Впрочем, возвращаясь к заграничному путешествию самого Сковороды, скажем, что закончилась поездка так же, как и началась – оказией. Только на этот раз трагической – в январе 1749 года умер Федор Вишневский. Смерть его, несомненно, спутала все карты. Сковорода еще почти два года проведет в Венгрии, «отрабатывая» условия контракта, и лишь осенью 1750 года вернется в Киев…
О блаженна и свята – удел мой бедность,
Справная мать сердцам, родна и любезна
Всем, кто в море узнал горе и пагубу,
Спокойная гавань…
В эту гавань и вернулся из чужих краев «наполненный ученостью» Сковорода.
«Прежде чем войти в родную деревню, – пишет о философе В. Эрн, – он по какому-то инстинкту зашел на кладбище и, предаваясь там размышлениям, вдруг наткнулся на свежие могилы. Из надписей он узнал, что отец, мать и брат его переселились в лучший мир».
Сковорода остался один, не зная, куда и зачем идти в пустынном мире…
Пустыми были и его карманы – он жил в крайнем недостатке, «не имея тогда ничего, кроме двух старых сорочек, одного шерстяного кафтана, одной пары башмаков, одной пары черный гарусных чулок». Поначалу он обитал у своих прежних приятелей, которые и сами были не слишком зажиточны, и в качестве своей помощи подыскивали Сковороде место – например, место учителя поэзии в Переяславле, где философ, правда, долго не задержался.
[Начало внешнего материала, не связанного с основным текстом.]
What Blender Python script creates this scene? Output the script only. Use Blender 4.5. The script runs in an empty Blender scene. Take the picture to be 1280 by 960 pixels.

Он возобновляет занятия в академии – 28-летний студент, давно растерявший своих бывших однокашников – в классе богословия под руководством Георгия Конисского.
Пока не случай – киевский митрополит Тимофей Щербацкий рекомендовал Сковороду как лучшего студента помещику Степану Томаре, чье имение Коврай с семьюстами крепостными и десятком сел находилось недалеко от Переяславля. Здесь Сковороде и «был поручен для догляду и науки» помещичий сын Василий…
Человечество, увы, не меняется с веками. Великие мысли великих умов с поразительной легкостью растворяются в серой повседневности, вне зависимости от времени и места, подобно многотомному грузовику на площадке Дэвида Копперфилда, оставляя место звенящей пустоте, напомаженной, блестящей, сверкающей. Не успели в России отпеть как следует идеологическую советскую эпоху, как первым голосом в хоре стало чванливое самодурство, украшенное побрякушками, золотым мусором, пакетами акций и пропусками в высокие кабинеты. «Золотой телец» прилизывает многих – положение обязывает и достаток требует.